I'm a Loury fan now. "The fact that he is black is the least important part of his narrative."

Like I've said before, the election of Obama shows that whites aren't racists, but almost all blacks are.

Host with the Most said...

Like I've said before, the election of Obama shows that whites aren't racists, but almost all blacks are.

I don't know that I agree with that, Skyler. I mean, I actually am giving thought that the 90% Obama support from blacks is more cultural than it is racial.

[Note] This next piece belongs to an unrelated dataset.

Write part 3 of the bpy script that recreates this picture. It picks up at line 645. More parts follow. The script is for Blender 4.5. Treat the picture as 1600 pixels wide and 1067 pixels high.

I agree with you about Loury.

Host with the Most said...

By the way, Skyler, my son is heading into the Marine Corps in the fall. 2 of my 4 brothers are former Marines. Both of my parents were Marines. My mother was a Lady Marine when she met my father; she left the service when pregnant with me. I lived on both Camp Pendleton and Parris Island as a child. I didn't enlist because I felt that I grew up in the Corps.

Semper Fi.

Stephen said...

ann,
i heart this link.
i hafta say..your title fooled me good...everyone knows glenn can say whatever he wants.

AllenS said...

I used to work with blacks. When the Hmong and Mexicans and other immigrants were hired at work and moved into their neighborhoods, those same blacks spouted off with some of the most vile racial crap I had ever heard. I got the impression that they looked at immigrants as trying to get some of the affirmative action pie that had been originally been set aside for blacks.